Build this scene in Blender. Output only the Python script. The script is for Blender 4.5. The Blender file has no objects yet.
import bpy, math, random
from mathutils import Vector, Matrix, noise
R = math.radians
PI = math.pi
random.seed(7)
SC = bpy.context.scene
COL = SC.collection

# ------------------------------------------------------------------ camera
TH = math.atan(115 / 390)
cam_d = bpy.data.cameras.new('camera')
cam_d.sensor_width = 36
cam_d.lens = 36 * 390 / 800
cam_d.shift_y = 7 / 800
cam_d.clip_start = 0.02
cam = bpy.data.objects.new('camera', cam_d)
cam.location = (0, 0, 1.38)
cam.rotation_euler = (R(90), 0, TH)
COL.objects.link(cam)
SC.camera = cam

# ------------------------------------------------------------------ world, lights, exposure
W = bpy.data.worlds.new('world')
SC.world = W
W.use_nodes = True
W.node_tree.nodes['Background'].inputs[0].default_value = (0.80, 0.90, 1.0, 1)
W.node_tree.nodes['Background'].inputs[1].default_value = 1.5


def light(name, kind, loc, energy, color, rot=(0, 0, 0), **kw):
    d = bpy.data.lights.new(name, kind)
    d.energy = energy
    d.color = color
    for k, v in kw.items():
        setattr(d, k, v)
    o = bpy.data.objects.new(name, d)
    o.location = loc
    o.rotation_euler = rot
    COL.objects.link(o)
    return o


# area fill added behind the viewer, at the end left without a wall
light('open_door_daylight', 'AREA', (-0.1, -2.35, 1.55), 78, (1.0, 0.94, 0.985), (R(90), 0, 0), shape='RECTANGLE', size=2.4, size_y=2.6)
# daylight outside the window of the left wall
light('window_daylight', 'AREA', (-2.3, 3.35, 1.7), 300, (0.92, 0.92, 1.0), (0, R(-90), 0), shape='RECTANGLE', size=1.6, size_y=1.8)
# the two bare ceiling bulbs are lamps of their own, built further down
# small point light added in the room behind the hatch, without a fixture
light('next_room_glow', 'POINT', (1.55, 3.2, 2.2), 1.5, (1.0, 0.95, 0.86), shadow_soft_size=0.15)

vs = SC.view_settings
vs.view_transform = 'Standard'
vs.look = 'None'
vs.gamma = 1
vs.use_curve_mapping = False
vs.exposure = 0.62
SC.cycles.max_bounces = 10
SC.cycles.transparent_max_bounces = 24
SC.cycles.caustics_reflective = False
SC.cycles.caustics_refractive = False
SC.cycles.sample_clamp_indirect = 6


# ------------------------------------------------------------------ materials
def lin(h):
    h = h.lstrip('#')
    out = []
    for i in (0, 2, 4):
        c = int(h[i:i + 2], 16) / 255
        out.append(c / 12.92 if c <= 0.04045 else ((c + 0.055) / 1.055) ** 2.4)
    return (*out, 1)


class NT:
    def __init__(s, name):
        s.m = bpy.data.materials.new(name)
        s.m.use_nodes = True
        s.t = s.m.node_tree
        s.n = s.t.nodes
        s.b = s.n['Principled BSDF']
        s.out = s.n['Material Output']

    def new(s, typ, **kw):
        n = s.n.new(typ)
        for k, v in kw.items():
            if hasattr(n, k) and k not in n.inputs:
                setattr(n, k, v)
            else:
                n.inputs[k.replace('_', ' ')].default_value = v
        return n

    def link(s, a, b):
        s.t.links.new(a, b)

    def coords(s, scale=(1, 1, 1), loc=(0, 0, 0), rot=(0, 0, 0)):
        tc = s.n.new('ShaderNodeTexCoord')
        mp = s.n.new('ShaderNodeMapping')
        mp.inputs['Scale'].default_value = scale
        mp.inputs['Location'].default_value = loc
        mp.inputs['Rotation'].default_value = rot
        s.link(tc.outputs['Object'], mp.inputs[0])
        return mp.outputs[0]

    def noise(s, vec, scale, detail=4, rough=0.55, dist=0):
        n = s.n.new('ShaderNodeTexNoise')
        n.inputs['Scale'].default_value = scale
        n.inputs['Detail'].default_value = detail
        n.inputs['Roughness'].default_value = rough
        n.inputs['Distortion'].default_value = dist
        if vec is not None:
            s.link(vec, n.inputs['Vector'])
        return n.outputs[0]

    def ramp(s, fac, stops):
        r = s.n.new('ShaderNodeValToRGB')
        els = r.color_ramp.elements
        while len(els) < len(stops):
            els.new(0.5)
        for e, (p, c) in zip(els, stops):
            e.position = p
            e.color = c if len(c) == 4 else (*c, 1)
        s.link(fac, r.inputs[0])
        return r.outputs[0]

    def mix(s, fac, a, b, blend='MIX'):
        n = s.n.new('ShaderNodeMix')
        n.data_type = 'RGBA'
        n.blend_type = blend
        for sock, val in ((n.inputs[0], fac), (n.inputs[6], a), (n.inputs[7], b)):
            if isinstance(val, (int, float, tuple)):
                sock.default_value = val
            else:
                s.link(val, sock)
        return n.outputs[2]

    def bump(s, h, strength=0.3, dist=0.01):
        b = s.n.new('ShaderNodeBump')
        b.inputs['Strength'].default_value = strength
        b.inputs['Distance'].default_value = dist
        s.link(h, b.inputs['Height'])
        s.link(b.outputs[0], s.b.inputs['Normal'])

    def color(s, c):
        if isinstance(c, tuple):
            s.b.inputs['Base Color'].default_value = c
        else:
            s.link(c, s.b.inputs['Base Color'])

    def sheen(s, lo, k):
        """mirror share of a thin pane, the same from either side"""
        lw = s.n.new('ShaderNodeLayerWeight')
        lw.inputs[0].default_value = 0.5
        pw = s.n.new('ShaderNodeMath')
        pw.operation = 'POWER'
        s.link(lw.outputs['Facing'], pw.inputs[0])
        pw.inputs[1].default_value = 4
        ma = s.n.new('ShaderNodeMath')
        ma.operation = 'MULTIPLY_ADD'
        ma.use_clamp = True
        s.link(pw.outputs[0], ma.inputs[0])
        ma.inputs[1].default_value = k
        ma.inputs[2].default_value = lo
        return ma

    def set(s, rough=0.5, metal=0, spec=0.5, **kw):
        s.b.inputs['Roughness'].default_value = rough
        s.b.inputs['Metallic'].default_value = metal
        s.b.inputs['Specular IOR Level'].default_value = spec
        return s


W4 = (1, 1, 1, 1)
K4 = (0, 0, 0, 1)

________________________

* Job
Extract all lines from the material above that include the word "objects".

* Exercise solution
Build this scene in Blender. Output only the Python script. The script is for Blender 4.5. The Blender file has no objects yet.
cam = bpy.data.objects.new('camera', cam_d)
COL.objects.link(cam)
    o = bpy.data.objects.new(name, d)
    COL.objects.link(o)